Across the country, environmental activists have been putting forth creative local solutions that go beyond combatting climate change. They’ve incorporated economic and social aspects to these policies that also create good jobs, spur economic development and provide infrastructure investment. These are the places where philanthropy can focus attention.

Fortunately, communities across America are rich with examples of how reaching the bold goal of 100% clean energy is both possible and can be done equitably. In Sunset Park Brooklyn, a group called UPROSE is working to bring renewable energy to low income residents through a community owned energy cooperative. Highland Park, Michigan has seen extraordinary leadership by Soulardarity, a local community organization, to restore streetlights, training residents in solar installation and weatherization and creating jobs through local partnerships. In the American South, communities like Atlanta, New Orleans and Houston are taking big steps to expand affordable, clean energy for all. These are a just few of the ripe opportunities philanthropy can support and bolster to truly make a difference.

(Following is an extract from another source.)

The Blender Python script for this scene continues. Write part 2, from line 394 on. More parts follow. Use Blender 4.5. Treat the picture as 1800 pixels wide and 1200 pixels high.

As foundations consider what steps to take next to promote this new approach to climate change, they should be guided by these four tenants developed by the Climate Justice Alliance: invest in the creation of local jobs, offer loans or other mission-related investments to promote the growth of sustainable businesses, advocate for legislation that helps people most harmed by climate change and think hard about who benefits from the climate change work you support now.

We know that it is all too often the case that bold ideas heard on the campaign trail become watered down policy by the time it hits the Congress floor. When it comes to climate change however, we have the power to act no matter what policy is signed into law. Foundations have the opportunity to lend support to the communities that matter most. The question is, are they ready to act?